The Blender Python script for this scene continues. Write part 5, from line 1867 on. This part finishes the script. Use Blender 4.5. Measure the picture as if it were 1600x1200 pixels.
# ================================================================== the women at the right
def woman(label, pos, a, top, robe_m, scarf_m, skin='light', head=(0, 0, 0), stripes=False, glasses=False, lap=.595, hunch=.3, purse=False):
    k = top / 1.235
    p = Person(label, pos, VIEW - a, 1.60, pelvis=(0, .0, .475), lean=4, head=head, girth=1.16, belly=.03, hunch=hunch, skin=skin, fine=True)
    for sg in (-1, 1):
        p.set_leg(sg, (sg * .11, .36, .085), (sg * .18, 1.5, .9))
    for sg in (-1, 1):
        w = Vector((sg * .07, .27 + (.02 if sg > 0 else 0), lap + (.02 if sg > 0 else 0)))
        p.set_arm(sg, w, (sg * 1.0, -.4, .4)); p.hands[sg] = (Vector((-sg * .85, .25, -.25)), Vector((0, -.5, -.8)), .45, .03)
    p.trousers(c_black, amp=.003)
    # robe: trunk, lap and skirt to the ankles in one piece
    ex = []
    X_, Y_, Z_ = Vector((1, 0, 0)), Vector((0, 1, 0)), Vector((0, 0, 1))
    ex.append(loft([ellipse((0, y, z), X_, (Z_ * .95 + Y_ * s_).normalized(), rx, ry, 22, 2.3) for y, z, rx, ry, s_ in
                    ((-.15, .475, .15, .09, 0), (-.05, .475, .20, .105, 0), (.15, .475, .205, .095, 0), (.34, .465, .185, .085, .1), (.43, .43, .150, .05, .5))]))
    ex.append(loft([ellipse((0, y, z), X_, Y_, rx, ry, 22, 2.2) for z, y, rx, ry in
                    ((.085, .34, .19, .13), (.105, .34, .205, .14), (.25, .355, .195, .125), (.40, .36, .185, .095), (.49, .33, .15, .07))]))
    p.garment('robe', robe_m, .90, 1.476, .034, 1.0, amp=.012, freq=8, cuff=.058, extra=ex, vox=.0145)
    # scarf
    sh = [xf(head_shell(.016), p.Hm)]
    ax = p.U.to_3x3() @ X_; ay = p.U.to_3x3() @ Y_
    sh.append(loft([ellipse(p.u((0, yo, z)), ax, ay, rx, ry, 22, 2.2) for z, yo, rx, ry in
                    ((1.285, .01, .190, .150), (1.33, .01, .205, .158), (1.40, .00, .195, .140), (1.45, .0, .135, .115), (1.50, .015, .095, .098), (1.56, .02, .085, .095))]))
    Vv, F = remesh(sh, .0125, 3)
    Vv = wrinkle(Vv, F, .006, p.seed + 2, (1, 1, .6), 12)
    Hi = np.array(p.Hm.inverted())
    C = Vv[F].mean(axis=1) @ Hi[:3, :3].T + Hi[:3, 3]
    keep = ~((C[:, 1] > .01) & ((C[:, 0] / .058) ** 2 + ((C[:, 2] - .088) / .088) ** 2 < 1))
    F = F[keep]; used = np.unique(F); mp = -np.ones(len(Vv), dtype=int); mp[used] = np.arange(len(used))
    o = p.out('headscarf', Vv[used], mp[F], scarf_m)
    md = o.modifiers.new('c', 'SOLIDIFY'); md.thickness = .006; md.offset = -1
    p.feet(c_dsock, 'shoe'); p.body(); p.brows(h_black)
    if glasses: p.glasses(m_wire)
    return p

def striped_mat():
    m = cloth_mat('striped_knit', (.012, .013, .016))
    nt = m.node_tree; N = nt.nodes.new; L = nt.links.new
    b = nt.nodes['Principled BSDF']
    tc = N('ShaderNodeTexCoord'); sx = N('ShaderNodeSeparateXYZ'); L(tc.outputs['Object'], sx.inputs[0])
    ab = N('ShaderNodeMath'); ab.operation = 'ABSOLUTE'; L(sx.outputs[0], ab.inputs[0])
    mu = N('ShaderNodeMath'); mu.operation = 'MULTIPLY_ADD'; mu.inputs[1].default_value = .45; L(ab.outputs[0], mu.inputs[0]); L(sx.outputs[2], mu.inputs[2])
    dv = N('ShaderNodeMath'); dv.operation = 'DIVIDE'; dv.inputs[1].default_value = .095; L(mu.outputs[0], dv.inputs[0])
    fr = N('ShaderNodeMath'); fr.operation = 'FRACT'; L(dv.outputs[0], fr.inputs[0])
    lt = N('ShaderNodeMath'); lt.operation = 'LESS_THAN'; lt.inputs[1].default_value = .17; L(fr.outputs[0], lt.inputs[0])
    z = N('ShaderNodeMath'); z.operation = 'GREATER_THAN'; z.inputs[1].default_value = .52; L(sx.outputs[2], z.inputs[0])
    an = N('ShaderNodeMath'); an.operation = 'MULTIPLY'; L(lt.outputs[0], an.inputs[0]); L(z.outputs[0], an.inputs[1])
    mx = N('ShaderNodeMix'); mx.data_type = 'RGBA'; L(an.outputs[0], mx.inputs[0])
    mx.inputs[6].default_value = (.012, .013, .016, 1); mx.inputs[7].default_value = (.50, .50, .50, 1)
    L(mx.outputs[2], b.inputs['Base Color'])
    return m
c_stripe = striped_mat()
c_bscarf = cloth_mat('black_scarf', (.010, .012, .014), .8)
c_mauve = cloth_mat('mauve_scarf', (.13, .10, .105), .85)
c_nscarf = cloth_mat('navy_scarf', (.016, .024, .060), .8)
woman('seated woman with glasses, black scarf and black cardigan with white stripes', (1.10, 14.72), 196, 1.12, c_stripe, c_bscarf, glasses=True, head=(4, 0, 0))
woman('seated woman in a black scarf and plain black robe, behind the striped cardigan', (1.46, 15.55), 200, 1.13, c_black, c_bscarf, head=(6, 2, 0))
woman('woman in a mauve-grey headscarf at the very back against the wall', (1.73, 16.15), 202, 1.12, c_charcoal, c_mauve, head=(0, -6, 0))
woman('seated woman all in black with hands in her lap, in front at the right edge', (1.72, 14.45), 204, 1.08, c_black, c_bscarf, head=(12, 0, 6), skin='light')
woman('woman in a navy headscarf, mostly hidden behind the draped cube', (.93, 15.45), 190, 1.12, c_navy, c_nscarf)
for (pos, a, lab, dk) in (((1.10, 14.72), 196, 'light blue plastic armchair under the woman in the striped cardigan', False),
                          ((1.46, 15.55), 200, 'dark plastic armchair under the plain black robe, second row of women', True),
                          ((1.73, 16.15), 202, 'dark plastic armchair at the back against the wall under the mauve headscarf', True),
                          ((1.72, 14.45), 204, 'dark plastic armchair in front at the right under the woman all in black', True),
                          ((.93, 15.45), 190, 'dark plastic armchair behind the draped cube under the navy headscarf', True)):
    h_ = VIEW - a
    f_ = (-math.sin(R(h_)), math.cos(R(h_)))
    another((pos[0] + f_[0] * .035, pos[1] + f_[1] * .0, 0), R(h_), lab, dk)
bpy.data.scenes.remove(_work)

═══

• **What is expected**: Copy out the material above in its entirety. Every detail must match.

• **Complete answer**:
The Blender Python script for this scene continues. Write part 5, from line 1867 on. This part finishes the script. Use Blender 4.5. Measure the picture as if it were 1600x1200 pixels.
# ================================================================== the women at the right
def woman(label, pos, a, top, robe_m, scarf_m, skin='light', head=(0, 0, 0), stripes=False, glasses=False, lap=.595, hunch=.3, purse=False):
    k = top / 1.235
    p = Person(label, pos, VIEW - a, 1.60, pelvis=(0, .0, .475), lean=4, head=head, girth=1.16, belly=.03, hunch=hunch, skin=skin, fine=True)
    for sg in (-1, 1):
        p.set_leg(sg, (sg * .11, .36, .085), (sg * .18, 1.5, .9))
    for sg in (-1, 1):
        w = Vector((sg * .07, .27 + (.02 if sg > 0 else 0), lap + (.02 if sg > 0 else 0)))
        p.set_arm(sg, w, (sg * 1.0, -.4, .4)); p.hands[sg] = (Vector((-sg * .85, .25, -.25)), Vector((0, -.5, -.8)), .45, .03)
    p.trousers(c_black, amp=.003)
    # robe: trunk, lap and skirt to the ankles in one piece
    ex = []
    X_, Y_, Z_ = Vector((1, 0, 0)), Vector((0, 1, 0)), Vector((0, 0, 1))
    ex.append(loft([ellipse((0, y, z), X_, (Z_ * .95 + Y_ * s_).normalized(), rx, ry, 22, 2.3) for y, z, rx, ry, s_ in
                    ((-.15, .475, .15, .09, 0), (-.05, .475, .20, .105, 0), (.15, .475, .205, .095, 0), (.34, .465, .185, .085, .1), (.43, .43, .150, .05, .5))]))
    ex.append(loft([ellipse((0, y, z), X_, Y_, rx, ry, 22, 2.2) for z, y, rx, ry in
                    ((.085, .34, .19, .13), (.105, .34, .205, .14), (.25, .355, .195, .125), (.40, .36, .185, .095), (.49, .33, .15, .07))]))
    p.garment('robe', robe_m, .90, 1.476, .034, 1.0, amp=.012, freq=8, cuff=.058, extra=ex, vox=.0145)
    # scarf
    sh = [xf(head_shell(.016), p.Hm)]
    ax = p.U.to_3x3() @ X_; ay = p.U.to_3x3() @ Y_
    sh.append(loft([ellipse(p.u((0, yo, z)), ax, ay, rx, ry, 22, 2.2) for z, yo, rx, ry in
                    ((1.285, .01, .190, .150), (1.33, .01, .205, .158), (1.40, .00, .195, .140), (1.45, .0, .135, .115), (1.50, .015, .095, .098), (1.56, .02, .085, .095))]))
    Vv, F = remesh(sh, .0125, 3)
    Vv = wrinkle(Vv, F, .006, p.seed + 2, (1, 1, .6), 12)
    Hi = np.array(p.Hm.inverted())
    C = Vv[F].mean(axis=1) @ Hi[:3, :3].T + Hi[:3, 3]
    keep = ~((C[:, 1] > .01) & ((C[:, 0] / .058) ** 2 + ((C[:, 2] - .088) / .088) ** 2 < 1))
    F = F[keep]; used = np.unique(F); mp = -np.ones(len(Vv), dtype=int); mp[used] = np.arange(len(used))
    o = p.out('headscarf', Vv[used], mp[F], scarf_m)
    md = o.modifiers.new('c', 'SOLIDIFY'); md.thickness = .006; md.offset = -1
    p.feet(c_dsock, 'shoe'); p.body(); p.brows(h_black)
    if glasses: p.glasses(m_wire)
    return p

def striped_mat():
    m = cloth_mat('striped_knit', (.012, .013, .016))
    nt = m.node_tree; N = nt.nodes.new; L = nt.links.new
    b = nt.nodes['Principled BSDF']
    tc = N('ShaderNodeTexCoord'); sx = N('ShaderNodeSeparateXYZ'); L(tc.outputs['Object'], sx.inputs[0])
    ab = N('ShaderNodeMath'); ab.operation = 'ABSOLUTE'; L(sx.outputs[0], ab.inputs[0])
    mu = N('ShaderNodeMath'); mu.operation = 'MULTIPLY_ADD'; mu.inputs[1].default_value = .45; L(ab.outputs[0], mu.inputs[0]); L(sx.outputs[2], mu.inputs[2])
    dv = N('ShaderNodeMath'); dv.operation = 'DIVIDE'; dv.inputs[1].default_value = .095; L(mu.outputs[0], dv.inputs[0])
    fr = N('ShaderNodeMath'); fr.operation = 'FRACT'; L(dv.outputs[0], fr.inputs[0])
    lt = N('ShaderNodeMath'); lt.operation = 'LESS_THAN'; lt.inputs[1].default_value = .17; L(fr.outputs[0], lt.inputs[0])
    z = N('ShaderNodeMath'); z.operation = 'GREATER_THAN'; z.inputs[1].default_value = .52; L(sx.outputs[2], z.inputs[0])
    an = N('ShaderNodeMath'); an.operation = 'MULTIPLY'; L(lt.outputs[0], an.inputs[0]); L(z.outputs[0], an.inputs[1])
    mx = N('ShaderNodeMix'); mx.data_type = 'RGBA'; L(an.outputs[0], mx.inputs[0])
    mx.inputs[6].default_value = (.012, .013, .016, 1); mx.inputs[7].default_value = (.50, .50, .50, 1)
    L(mx.outputs[2], b.inputs['Base Color'])
    return m
c_stripe = striped_mat()
c_bscarf = cloth_mat('black_scarf', (.010, .012, .014), .8)
c_mauve = cloth_mat('mauve_scarf', (.13, .10, .105), .85)
c_nscarf = cloth_mat('navy_scarf', (.016, .024, .060), .8)
woman('seated woman with glasses, black scarf and black cardigan with white stripes', (1.10, 14.72), 196, 1.12, c_stripe, c_bscarf, glasses=True, head=(4, 0, 0))
woman('seated woman in a black scarf and plain black robe, behind the striped cardigan', (1.46, 15.55), 200, 1.13, c_black, c_bscarf, head=(6, 2, 0))
woman('woman in a mauve-grey headscarf at the very back against the wall', (1.73, 16.15), 202, 1.12, c_charcoal, c_mauve, head=(0, -6, 0))
woman('seated woman all in black with hands in her lap, in front at the right edge', (1.72, 14.45), 204, 1.08, c_black, c_bscarf, head=(12, 0, 6), skin='light')
woman('woman in a navy headscarf, mostly hidden behind the draped cube', (.93, 15.45), 190, 1.12, c_navy, c_nscarf)
for (pos, a, lab, dk) in (((1.10, 14.72), 196, 'light blue plastic armchair under the woman in the striped cardigan', False),
                          ((1.46, 15.55), 200, 'dark plastic armchair under the plain black robe, second row of women', True),
                          ((1.73, 16.15), 202, 'dark plastic armchair at the back against the wall under the mauve headscarf', True),
                          ((1.72, 14.45), 204, 'dark plastic armchair in front at the right under the woman all in black', True),
                          ((.93, 15.45), 190, 'dark plastic armchair behind the draped cube under the navy headscarf', True)):
    h_ = VIEW - a
    f_ = (-math.sin(R(h_)), math.cos(R(h_)))
    another((pos[0] + f_[0] * .035, pos[1] + f_[1] * .0, 0), R(h_), lab, dk)
bpy.data.scenes.remove(_work)